Innanzitutto, il regno Yamatai richiama alla memoria l’omonimo regno che ha ricoperto un ruolo importante nella storia antica del Giappone. Sviluppatosi attorno al VII secolo a.C., esso assunse una posizione egemonica nell’arcipelago nipponico dandosi precocemente una struttura “feudale”. Nella serie animata, infatti, la regina è coadiuvata dai suoi fedelissimi ministri i cui nomi, Ikima, Amaso e Mimashi, risultano identici a quelli di alcune antiche province giapponesi su cui si estendeva il regno Yamatai. Il nome della stessa regina poi, Himika, è chiaramente allusivo di quello di un’importante sovrana di quella dinastia, Himiko (175-248 d.C.)
Allo stesso modo, i guerrieri di quest’ultima sono chiamati Haniwa, come le omonime statuette di terracotta che nella cultura giapponese (e cinese) erano utilizzate a scopo rituale e funebre per essere sepolte assieme ai defunti. L’astronave ammiraglia dell’Impero Yamatai, inoltre, a metà tra un prodigio tecnologico ed essere vivente, è una rielaborazione di Yamata no Orochi, figura mitica giapponese a forma di drago a otto teste. La forma di Jeeg robot (così come quella di altri robot dei cartoni giapponesi del genere, si pensi a Daitarn 3 per esempio) richiama chiaramente alla mente l’immagine di un samurai in armatura.
Ma il legame tra la serie e la storia giapponese non si limita solo ai riferimenti al passato remoto del Paese del Sol Levante. Lo sviluppo stesso della trama mostra inconfondibili anche i segni della controversa e drammatica storia del Giappone contemporaneo. Innanzitutto, appare significativo che il “male” contro cui lottare nella serie provenga direttamente dal passato della nazione. Che poi questo passato sia molto remoto ha poca importanza ed è una spia fin troppo chiara della difficoltà della società giapponese a fare i conti con la propria storia più recente.

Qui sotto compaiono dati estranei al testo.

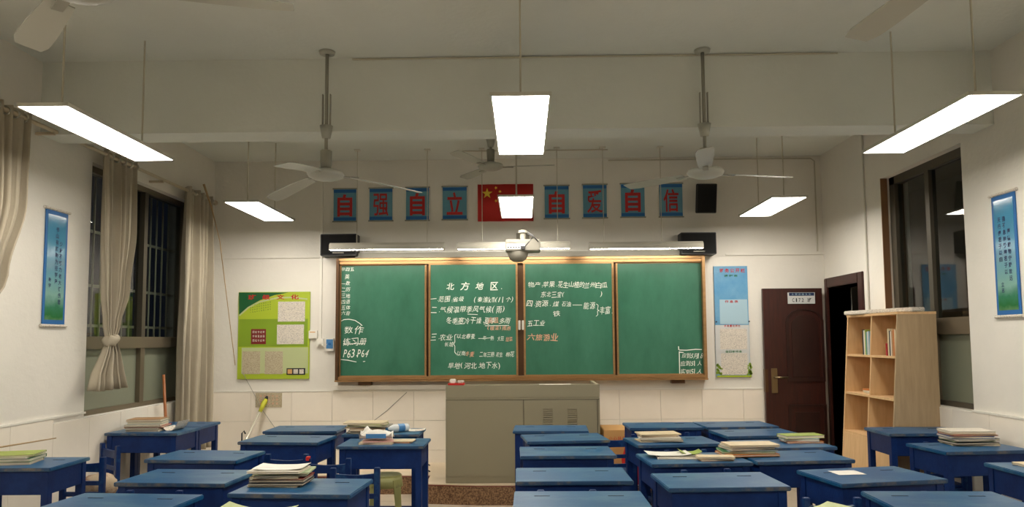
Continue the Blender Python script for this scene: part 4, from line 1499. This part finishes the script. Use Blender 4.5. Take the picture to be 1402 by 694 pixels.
for (z0, z1, y) in ((1.33, ZT, 6.25), (.995, 1.312, 6.235), (.655, .977, 6.25)):
    MB().prism([(xf(z0) + .006, z0), (XB - .006, z0), (XB - .006, z1), (xf(z1) + .006, z1)], 1, y - .008, y + .008).obj('divider', M['ply'], bs)
o = box(-.06, .06, -.43, .43, 0, .034).obj('board_box', M['paper'], bevel=.006)
o.location = (3.03, 6.21, ZT + .0206)
o.rotation_euler = (0, 0, math.radians(11))
tag(o, 'long flat white box lying on top of the birch bookshelf', 'box')
# upright books: rows along y near the front of the cell
def upright(y0, cols, z, xfront, where, h0=.22):
    y = y0
    for k, cn in enumerate(cols):
        t_ = random.uniform(.014, .026)
        h = h0 * random.uniform(.88, 1.0)
        dd = .15
        me = MB().box(0, dd, 0, .002, 0, h).box(0, dd, t_ - .002, t_, 0, h).box(0, .002, .002, t_ - .002, 0, h)
        o = me.obj('book', cmat(CN[cn]))
        o.location = (xfront, y, z + .0005)
        tag(o, '%s upright book, %s %s' % (cn, ['first', 'second', 'third', 'fourth', 'fifth', 'sixth'][k], where), 'book', 'upright books on the birch shelf')
        box(.003, dd - .003, .002, t_ - .002, .003, h - .003).obj('pages', M['pages'], o)
        y += t_ + .001


upright(6.27, ['pale blue', 'white', 'teal', 'lime', 'white', 'dark'], 1.33, 2.945, 'from the divider, top left compartment')
upright(5.83, ['cream', 'orange', 'tan', 'white', 'dark', 'cream'], 1.33, 2.945, 'from the near side, top right compartment')
o = box(0, .12, 0, .022, 0, .10).obj('book', cmat((170, 20, 30)))
o.location = (2.95, 5.985, 1.3305)
tag(o, 'short bright red book at the left of the top right compartment', 'book')
for k in range(3):
    book(3.02, 6.36, .995 + .001 + k * .014, .18, .13, .0135, PI / 2 + random.uniform(-.1, .1), CN[['cream', 'white', 'orange'][k]],
         '%s book, %s in the small stack on the middle left shelf' % (['cream', 'white', 'orange'][k], ['bottom', 'middle', 'top'][k]), 'flat books on the birch shelf')

# ================================================================= SMALL FLOOR THINGS
# stool
t = thing('plastic_stool', 'pale green plastic stool under the tissue pack desk', 'stool', (-1.09, 5.835, 0), .15)
mb = MB().prism([(math.cos(a) * .125, math.sin(a) * .125) for a in [k * PI / 8 for k in range(16)]], 2, .415, .43)
mb.obj('seat', M['greenplastic'], t, bevel=.004)
g = MB()
n = 32
for k in range(n):
    a = 2 * PI * k / n
    for r, z in ((.125, .42), (.135, .34)):
        g.v.append((r * math.cos(a), r * math.sin(a), z))
for k in range(n):
    g.f.append((2 * k, 2 * ((k + 1) % n), 2 * ((k + 1) % n) + 1, 2 * k + 1))
o = g.obj('skirt', M['greenplastic'], t, smooth=True)
o.modifiers.new('s', 'SOLIDIFY').thickness = .004
for k in range(4):
    a = PI / 4 + k * PI / 2
    g = MB()
    for (r, z, hw) in ((.128, .40, .04), (.140, .25, .028), (.160, .0, .022)):
        for s in (-1, 1):
            for q in (0, 1):
                g.v.append(((r - q * .01) * math.cos(a) - s * hw * math.sin(a), (r - q * .01) * math.sin(a) + s * hw * math.cos(a), z))
    for i in (0, 4):
        g.f += [(i, i + 4, i + 6, i + 2), (i + 1, i + 3, i + 7, i + 5), (i, i + 1, i + 5, i + 4), (i + 2, i + 6, i + 7, i + 3)]
    g.f += [(0, 2, 3, 1), (8, 9, 11, 10)]
    g.obj('leg', M['greenplastic'], t)
g = MB()
pts = [(.145 * math.cos(a), .145 * math.sin(a), .13) for a in [2 * PI * k / 24 for k in range(25)]]
g.tube(pts, .008, 6, cap=False)
g.obj('ring', M['greenplastic'], t)
# mop leaning on the front wall
t = thing('mop', 'pale metal mop with yellow green grip leaning on the front wall tiles', 'mop')
A, B = aty(336, 604, 7.55), aty(363, 549, 7.86)
d = (A - B).normalized()
foot = A + d * (A.z - .06) / max(1e-3, -d.z)
MB().tube([foot, B], .014, 10).obj('stick', M['silver'], t, smooth=True)
MB().tube([B + d * .14, B + d * .02, B - d * .02], [.018, .028, .02], 10).obj('grip', M['yellowpl'], t, smooth=True)
MB().tube([B - d * .02, B - d * .055], .018, 10).obj('end_cap', M['black'], t, smooth=True)
MB().tube([A + d * .03, A - d * .01], .019, 10).obj('joint_ring', M['yellowpl'], t, smooth=True)
g = MB().tube([foot - d * .05, foot + d * .01], .03, 8)
g.box(foot.x - .12, foot.x + .12, foot.y - .04, foot.y + .04, 0.0, .05)
g.obj('mop_head', M['curtain'], t)
# hook stick
p = aty(331, 605, 7.3)
tag(MB().tube([(p.x, p.y, 0.002), (p.x, p.y, aty(331, 593, 7.3).z), (p.x + .02, p.y, aty(331, 590, 7.3).z), (p.x + .035, p.y, aty(331, 594, 7.3).z)], .008, 8).obj('hooked_stick', M['ink'], smooth=True),
    'thin black hooked stick standing left of the mop', 'stick')
# broom stick under the left window
a_, b_ = aty(224, 513, 6.74), aty(227, 578, 6.71)
dd = (b_ - a_).normalized()
ft = b_ + dd * (b_.z - .02) / (-dd.z)
t = thing('broom', 'orange wooden broom stick standing under the left window', 'broom')
MB().tube([a_, ft], [.012, .017], 10).obj('stick', M['orangewood'], t, smooth=True)
MB().tube([b_ + Vector((0, 0, .02)), b_ + Vector((0, 0, .0))], .019, 10).obj('band', M['fangrey'], t)
# pale stick on left desk
tag(MB().tube([(-3.30, 4.36, .835), (-3.18, 4.98, .835)], [.006, .004], 8).obj('pointer_stick', M['bamboo'], smooth=True), 'thin pale pointer stick lying across the books at the left edge', 'stick')
# carton and red bag right of the lectern
t = thing('carton', 'tan cardboard carton with red print beside the console', 'box', (.99, 6.95, .18), 0)
box(-.26, .26, -.22, .20, 0, .475).obj('box_body', M['carton'], t, bevel=.004)
mb = MB()
for k in range(8):
    put(mb, '小心轻放请勿倒置'[k], -.20 + k * .04, .40, .03, .035, lambda u, v: (u, -.2215, v))
mb.obj('red_print', M['red'], t)
t = MB()
t.lathe([(.001, 0), (.085, 0), (.09, .05), (.075, .15), (.085, .22), (.05, .34), (.018, .43), (.001, .45)], (0, 0, 0), 16)
t.v = [(x + .006 * math.sin(z * 40), y * .45, z) for x, y, z in t.v]
o = t.obj('plastic_bag', M['red'], smooth=True)
o.location = (.96, 6.685, .18)
tag(o, 'slim red plastic bag standing against the tan carton', 'bag')
# dark scraps on the platform
for k, (px, py) in enumerate(((584, 637.5), (584, 646))):
    p = atz(px, py, .184)
    tag(MB().tube([(p.x - .035, p.y, .188), (p.x, p.y + .02, .20), (p.x + .035, p.y, .188)], .006, 6).obj('twig', M['ink']),
        ['small dark twig on the platform, farther one', 'small dark twig on the platform, nearer one'][k], 'twig')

Himika, infatti, non è un’aliena, come spesso accade per i “cattivi” di altre serie animate giapponesi, e una volta risvegliatasi –come si vede nel discorso iniziale ai suoi ministri e soldati- rivendica il trono del Giappone che “legittimamente” dice di appartenerle. Inoltre, appare estremamente significativa la svolta, collocata più o meno a metà della serie, costituita dall’avvento dell’Imperatore del Drago che, una volta eliminata Himika, proclama la nascita dell’Impero e si lancia in un piano espansionistico che va ben oltre il Giappone. Come non vedere in tutto ciò un riferimento neppure troppo velato all’evoluzione del Sol Levante la cui “hybris imperiale” lo avrebbe condotto, dalla fine del XIX secolo, a una politica sempre più aggressiva sino al fatale scontro con gli Stati Uniti? Non sembra essere allora un caso che, al termine di ogni battaglia, il mostro Haniwa colpito da Jeeg esploda in una palla di fuoco che presenta tutte le caratteristiche di un’esplosione nucleare. Del resto, anche la base da cui Jeeg parte per le sue missioni si chiama “base anti-atomica”, ulteriore segno di quanto profondamente l’olocausto nucleare abbia marchiato a fuoco la memoria collettiva giapponese.
Infine, appare molto significativo anche che, mentre gli Haniwa presentano chiaramente tratti somatici orientali, tutti gli eroi positivi del cartone siano invece rappresentati con fattezze occidentali: un richiamo ai valori contenuti nella costituzione postbellica dopo la resa incondizionata del 1945. L’occidentalizzazione dell’eroe, dunque, quale ulteriore ammonimento a che certe memorie e certe pulsioni provenienti dal passato giapponese è bene che restino sopite, addormentate, come Himika prima del suo drammatico risveglio.